North End Grill food price comparison North End Grill alcohol price comparison



  1. Nice analysis. Is this the first time you’ve ever generated a spreadsheet in Tribeca Citizen?

  2. Don’t get confused fellow neighbors!!! This is just another excuse to increase prices to customers. Tipping is expected to be according to the service you recieve. If you get a really bad arrogant server, are you tipping 26%??? Also, on wine service, it takes the same amount of work to open a $40.00 as is to open a $800.00 bottle, the tip is very different on both examples.

    Just for those servers reading this:

    Gratuity= an overpayment made as a recognition to those who provide service beyond the expectation.

    Restaurants in Manhattan have an exorbitant rent, we end up paying that rent to restaurant owners, fine, its the cost of living here. But now, they want us to pay for increases in their staff compensation and keep the rest for themselves. So, if this “new” scheme is successful we are only going to see more local shops close down because we have given them more excuses ($$) for landlords to increase rents.

    Waiters, congratulations on recieving a wage increase and customers not being able to display their opinion on your quality of service.

    Restauranteurs, good move! I also want my customers to pay for my employees.

    Foodies, keep the cash coming! NYC is getting full of subpar expensive food.

    • I hear there is some wonderful decaf coffee these days

    • The restaurant ‘gratuity’ has always been a misnomer in the US. If you aren’t giving a server ar least a 15% tip you are penalizing them. You are taking the basic living wage out of a person’s pocket. Perhaps you’ve never worked in that industry, since you lack some basic empathy on the subject. Sure, it is not different to open a $40 bottle of wine from an $800 bottle of wine (although that’s not really even true in a serious wine program like you see in some high end places), but that is the deal you make when you go out to eat in this country. A restaurant tip is not an excuse for you to be a two-bit critic every time you eat – when it works it has become a way for you to show disapproval in situations where service is genuinely bad, or extra approval when the service is exceptional.
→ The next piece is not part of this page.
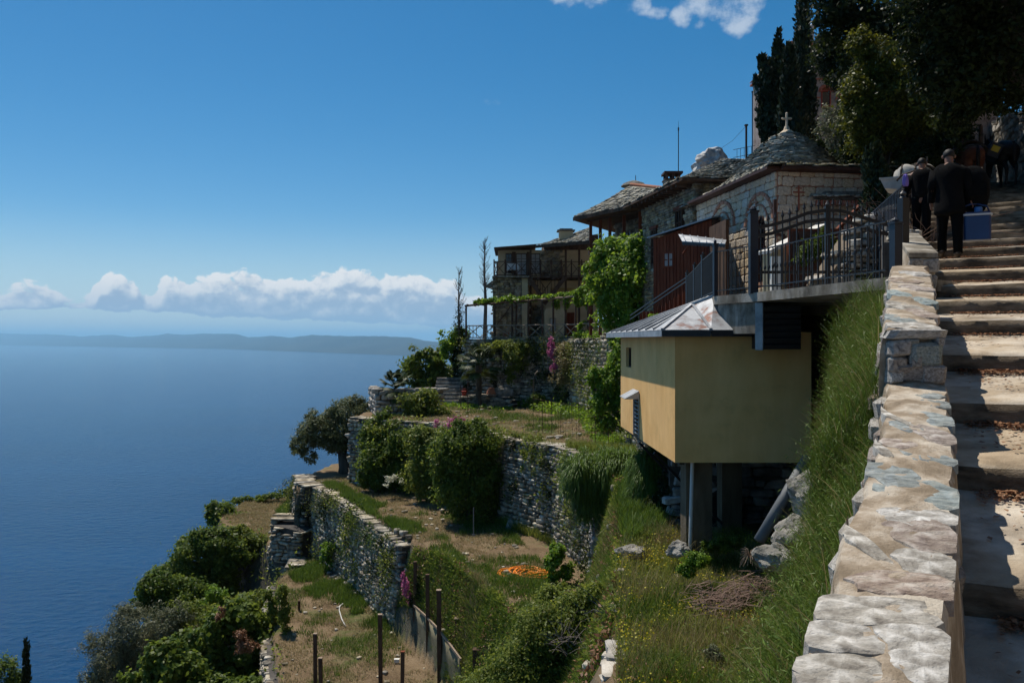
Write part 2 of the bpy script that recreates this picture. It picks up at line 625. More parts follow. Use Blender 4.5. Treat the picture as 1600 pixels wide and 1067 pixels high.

      As far as North End and the other Meyer places go, if you have a bad service experience, complain about it to the manager (your reply makes me suspect you have no problem voicing your opinion in a restaurant setting). I think have enough integrity that they will accommodate you in some way. Frankly, I think this is a much fairer system. If something goes wrong with your meal the responsibility is shared by the entire restaurant, not just one poor server. Server issues are often the result of issues with the restaurant as a whole, and a bad night for the kitchen, or a room incorrectly booked by management can result in a server losing their livelihood for the night. I’m not sure if this will work in the end, but I like the idea, based on fairness alone.

      • Also, if you read Meyer’s rationale for it, part of it is that it allows wages to be distributed more equitably to “back of the house” staff such as line cooks. Tips or a portion thereof are typically pooled & shared among the ‘front of house” staff – they are not allowed to be redistributed to the line cooks etc I don’t think this is meant to work in your everyday Olive Garden… it seems more appropriate for high/higher end establishments – I don’t know if it will work but I think it will be very interesting to see.

  3. North End Grill is one of my favorite places downtown and really hope it does not go South End Grill after this.

    As for the fairness of the measure, it will be all on the hands and integrity of the owners.

  4. Erik, love your quick analysis, thanks… I hate spreadsheets too but am glad you did this one because it shows quite obviously what North End is trying to pull under the guise of “looking out for their staff”. Figuring 6% goes directly into their pockets. Bad PR move. So, how long ’till they close their doors?

    • Not sure where the 6% number is coming from, but I do think that NEG’s intentions are entirely honorable. Plus, it reliably has the best service in the neighborhood (by which I mean generally, not just BPC), so I’ll happily agree to that embedded service charge — and I’d wager that most patrons won’t have a problem with it.

      • According to your chart if I read it correctly… and that’s a big IF LOL) they upped their costs apx 24% on average. In my mind, I’m figuring an average of 18% goes to their staff … leaving an extra 6% floating around, … unless you think they are giving the entire 24% hike in price completely to their staff. Patrons will not bat an eye, but I do wonder whether the restaurant will absorb any of the increase or give it all to their staff. That’s all. ;)

  5. I would like to hear the actual servers chime in. Perhaps some sort of poll or a number of short interviews Erik? Though they may be reluctant for obvious reasons.

    Count me firmly in the “suspicious” camp. I really believe whether intended or not it’s nothing more than the restaurant owners passing along higher costs. My guess is at the end of the day many, like myself, will end up leaving some sort of “extra” tip for service anyway. Hence a nice bump to the bottom line for all but the patrons.

  6. The calculation for the tip should have been $20.00, not $21.78. You tip on a pre-tax basis.